Only the tenements, the best of which afford no decent privacy to families, are open to the man with a family who earns $1.00 or even $1.50 a day, if he is the sole wage-earner.
Your Oriental population is demonstrating its wish for better standards of living by the avidity with which it is building itself homes and sending its children to school.
Its morals will no doubt improve when, as a group of Chinese young people said to a Mission class leader, they “have a better example set them by representative white citizens.”
I believe that a Commission appointed by the Governor to look into wage conditions in Hawaii, and their relation to the cost of living, would clarify the whole Hawaiian labor situation, both at home and abroad.
Such a commission for the study of the wages of women and minors, was created in Massachusetts in 1911, as follows:
“Resolved, That the Governor, with the advice and consent of the Council, shall appoint a Commission of five persons, citizens of the Commonwealth, of whom at least one shall be a woman, one shall be a representative of labor, and one shall be a representative of employers, to study the matter of wages.”
Its report recommended an Act not only establishing a Minimum Wage Board, but also providing for the determination of minimum wages for women and minors.
Sections 3 and 4 of this Act provide:
“Section 3. It shall be the duty of the commission to inquire into the wages paid to the female employes in any occupation in the Commonwealth if the commission has reason to believe that the wages paid to a substantial number of such employes are inadequate to supply the necessary cost of living and to maintain the worker in health.

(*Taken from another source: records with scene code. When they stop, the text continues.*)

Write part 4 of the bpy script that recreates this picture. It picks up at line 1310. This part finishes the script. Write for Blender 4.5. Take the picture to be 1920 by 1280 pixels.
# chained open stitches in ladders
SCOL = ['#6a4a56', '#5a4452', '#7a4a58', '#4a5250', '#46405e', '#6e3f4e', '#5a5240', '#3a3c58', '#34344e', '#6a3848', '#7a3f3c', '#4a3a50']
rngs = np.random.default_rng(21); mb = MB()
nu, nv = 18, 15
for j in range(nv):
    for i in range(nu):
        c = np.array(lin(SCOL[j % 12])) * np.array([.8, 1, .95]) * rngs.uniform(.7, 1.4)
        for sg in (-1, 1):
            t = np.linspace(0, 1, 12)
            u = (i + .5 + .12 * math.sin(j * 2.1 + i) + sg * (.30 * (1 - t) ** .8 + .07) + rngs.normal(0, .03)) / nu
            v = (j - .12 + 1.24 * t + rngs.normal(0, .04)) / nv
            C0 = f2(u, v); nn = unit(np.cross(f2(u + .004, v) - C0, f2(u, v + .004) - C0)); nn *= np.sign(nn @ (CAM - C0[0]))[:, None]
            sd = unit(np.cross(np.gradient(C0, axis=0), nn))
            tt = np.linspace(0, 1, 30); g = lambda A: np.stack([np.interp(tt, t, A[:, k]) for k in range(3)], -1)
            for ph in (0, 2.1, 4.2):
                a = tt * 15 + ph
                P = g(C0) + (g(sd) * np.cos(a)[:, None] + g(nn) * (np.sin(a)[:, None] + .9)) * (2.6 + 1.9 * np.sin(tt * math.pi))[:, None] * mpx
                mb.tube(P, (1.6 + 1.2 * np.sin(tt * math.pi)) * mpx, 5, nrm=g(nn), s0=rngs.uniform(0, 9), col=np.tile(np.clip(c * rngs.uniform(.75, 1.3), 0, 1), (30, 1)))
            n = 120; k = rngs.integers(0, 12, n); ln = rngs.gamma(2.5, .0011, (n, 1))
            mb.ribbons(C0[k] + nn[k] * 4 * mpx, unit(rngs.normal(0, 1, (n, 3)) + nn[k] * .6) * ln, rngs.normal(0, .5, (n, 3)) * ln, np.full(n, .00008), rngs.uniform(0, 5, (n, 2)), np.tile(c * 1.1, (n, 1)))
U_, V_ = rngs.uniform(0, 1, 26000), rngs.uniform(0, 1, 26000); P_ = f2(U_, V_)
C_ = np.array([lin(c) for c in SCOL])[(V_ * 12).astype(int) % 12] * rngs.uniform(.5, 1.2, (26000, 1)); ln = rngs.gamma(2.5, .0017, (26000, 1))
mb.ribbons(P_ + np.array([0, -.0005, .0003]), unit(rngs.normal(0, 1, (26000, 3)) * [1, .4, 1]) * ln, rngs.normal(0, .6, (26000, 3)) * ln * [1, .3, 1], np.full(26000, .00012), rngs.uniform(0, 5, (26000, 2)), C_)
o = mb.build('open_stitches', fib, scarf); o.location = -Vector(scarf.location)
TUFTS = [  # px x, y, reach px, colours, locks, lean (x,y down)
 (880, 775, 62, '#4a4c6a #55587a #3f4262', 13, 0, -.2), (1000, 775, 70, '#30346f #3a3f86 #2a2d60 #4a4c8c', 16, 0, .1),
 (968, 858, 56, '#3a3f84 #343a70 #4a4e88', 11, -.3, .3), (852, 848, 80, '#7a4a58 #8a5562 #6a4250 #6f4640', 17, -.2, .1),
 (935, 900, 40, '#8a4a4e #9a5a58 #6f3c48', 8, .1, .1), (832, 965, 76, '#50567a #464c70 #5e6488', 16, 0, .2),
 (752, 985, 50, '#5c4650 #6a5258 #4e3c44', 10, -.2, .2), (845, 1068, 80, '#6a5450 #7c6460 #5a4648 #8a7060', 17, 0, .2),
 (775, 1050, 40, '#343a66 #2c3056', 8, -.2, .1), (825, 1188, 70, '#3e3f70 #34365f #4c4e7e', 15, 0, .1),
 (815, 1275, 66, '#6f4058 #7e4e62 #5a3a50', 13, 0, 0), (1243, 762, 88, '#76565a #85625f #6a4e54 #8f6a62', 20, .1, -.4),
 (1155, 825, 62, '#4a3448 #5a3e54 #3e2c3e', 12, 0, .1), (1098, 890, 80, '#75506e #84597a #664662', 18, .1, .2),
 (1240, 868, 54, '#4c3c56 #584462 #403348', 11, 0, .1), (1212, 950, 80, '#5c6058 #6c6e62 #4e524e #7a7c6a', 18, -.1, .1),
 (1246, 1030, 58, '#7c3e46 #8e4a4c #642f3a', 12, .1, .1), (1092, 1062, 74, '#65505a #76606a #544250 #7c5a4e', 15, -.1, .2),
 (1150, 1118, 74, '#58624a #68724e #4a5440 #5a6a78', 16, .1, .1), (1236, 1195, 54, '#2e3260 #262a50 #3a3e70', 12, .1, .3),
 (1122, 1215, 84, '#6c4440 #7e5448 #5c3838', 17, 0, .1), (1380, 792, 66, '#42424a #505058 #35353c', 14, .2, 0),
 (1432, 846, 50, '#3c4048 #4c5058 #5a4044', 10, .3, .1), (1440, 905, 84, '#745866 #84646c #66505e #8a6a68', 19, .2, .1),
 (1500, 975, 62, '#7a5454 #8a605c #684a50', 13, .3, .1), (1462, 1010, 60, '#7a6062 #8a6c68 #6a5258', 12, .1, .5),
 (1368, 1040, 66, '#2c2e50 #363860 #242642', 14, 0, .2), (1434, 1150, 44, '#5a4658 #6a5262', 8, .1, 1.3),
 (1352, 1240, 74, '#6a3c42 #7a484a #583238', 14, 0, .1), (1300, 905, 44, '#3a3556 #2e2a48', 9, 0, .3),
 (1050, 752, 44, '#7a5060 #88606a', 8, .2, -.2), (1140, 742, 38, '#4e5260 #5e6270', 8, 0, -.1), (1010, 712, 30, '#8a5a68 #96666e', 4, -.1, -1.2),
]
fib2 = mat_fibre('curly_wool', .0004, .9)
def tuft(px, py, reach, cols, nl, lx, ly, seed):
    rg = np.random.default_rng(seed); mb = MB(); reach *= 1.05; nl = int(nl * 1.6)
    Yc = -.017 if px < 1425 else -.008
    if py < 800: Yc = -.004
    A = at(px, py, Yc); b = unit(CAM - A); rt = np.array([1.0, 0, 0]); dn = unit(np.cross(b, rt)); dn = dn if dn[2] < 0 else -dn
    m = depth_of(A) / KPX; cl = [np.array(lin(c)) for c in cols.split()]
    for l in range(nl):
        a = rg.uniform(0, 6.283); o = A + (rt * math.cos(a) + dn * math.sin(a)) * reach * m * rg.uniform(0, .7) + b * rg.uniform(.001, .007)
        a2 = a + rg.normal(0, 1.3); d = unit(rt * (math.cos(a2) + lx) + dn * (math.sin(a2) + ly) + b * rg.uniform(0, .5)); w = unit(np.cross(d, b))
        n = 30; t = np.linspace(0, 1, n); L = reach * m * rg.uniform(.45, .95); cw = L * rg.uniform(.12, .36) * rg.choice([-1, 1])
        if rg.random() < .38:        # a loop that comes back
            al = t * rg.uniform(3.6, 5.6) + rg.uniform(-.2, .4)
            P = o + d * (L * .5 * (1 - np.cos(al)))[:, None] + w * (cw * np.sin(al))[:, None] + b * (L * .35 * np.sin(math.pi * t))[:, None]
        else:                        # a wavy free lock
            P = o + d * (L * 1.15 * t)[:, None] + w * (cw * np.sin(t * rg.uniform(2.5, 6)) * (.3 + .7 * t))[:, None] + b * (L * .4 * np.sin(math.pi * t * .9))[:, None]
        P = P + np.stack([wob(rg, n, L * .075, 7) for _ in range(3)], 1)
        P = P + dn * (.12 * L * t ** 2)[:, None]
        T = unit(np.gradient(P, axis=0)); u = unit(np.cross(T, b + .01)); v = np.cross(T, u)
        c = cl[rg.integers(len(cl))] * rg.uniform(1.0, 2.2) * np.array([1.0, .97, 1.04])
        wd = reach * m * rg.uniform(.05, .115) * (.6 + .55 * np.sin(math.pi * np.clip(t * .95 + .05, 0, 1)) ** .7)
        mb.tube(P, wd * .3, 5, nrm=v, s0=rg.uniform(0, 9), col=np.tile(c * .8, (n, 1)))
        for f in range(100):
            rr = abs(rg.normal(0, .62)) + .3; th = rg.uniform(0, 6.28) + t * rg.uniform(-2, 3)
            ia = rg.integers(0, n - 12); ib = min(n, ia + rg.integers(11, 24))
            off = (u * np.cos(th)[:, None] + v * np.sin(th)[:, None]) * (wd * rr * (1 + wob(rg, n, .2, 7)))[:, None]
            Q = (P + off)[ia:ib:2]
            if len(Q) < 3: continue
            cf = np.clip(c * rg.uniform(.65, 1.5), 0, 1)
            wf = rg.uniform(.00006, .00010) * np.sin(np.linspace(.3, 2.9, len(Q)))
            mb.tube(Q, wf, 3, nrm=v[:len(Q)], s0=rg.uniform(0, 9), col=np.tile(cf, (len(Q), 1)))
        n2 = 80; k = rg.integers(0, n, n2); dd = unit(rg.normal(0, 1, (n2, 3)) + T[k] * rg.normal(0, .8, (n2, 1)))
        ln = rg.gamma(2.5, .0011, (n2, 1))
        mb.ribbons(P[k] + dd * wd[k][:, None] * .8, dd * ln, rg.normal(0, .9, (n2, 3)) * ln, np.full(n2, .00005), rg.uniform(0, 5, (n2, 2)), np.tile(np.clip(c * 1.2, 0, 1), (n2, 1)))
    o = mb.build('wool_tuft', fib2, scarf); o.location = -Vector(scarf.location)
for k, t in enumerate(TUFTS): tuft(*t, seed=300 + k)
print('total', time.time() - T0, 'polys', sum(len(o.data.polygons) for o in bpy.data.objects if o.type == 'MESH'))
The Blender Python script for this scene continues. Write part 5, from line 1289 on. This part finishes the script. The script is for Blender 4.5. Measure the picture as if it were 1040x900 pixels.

“Section 4. If after such investigation the commission is of the opinion that in the occupation in question the wages paid to a substantial number of female employes are inadequate to supply the necessary cost of living and to maintain the worker in health, the commission shall establish a wage board, consisting of not less than six representatives of employers in the occupation in question and of an equal number of representatives of the female employes in said occupation and of one or more disinterested persons appointed by the commission to represent the public, but the representatives of the public shall not exceed one-half of the number of representatives of either of the other parties. The commission shall designate the chairman from among the representatives of the public, and shall make rules and regulations governing the selection of members and the modes of procedure of the boards, and shall exercise exclusive jurisdiction over all questions arising with reference to the validity of the procedure and of the determination of the boards. The members of wage boards shall be compensated at the same rate as jurors; they shall be allowed the performance of their duties, these payments to be made from the appropriation for the expenses of the commission.”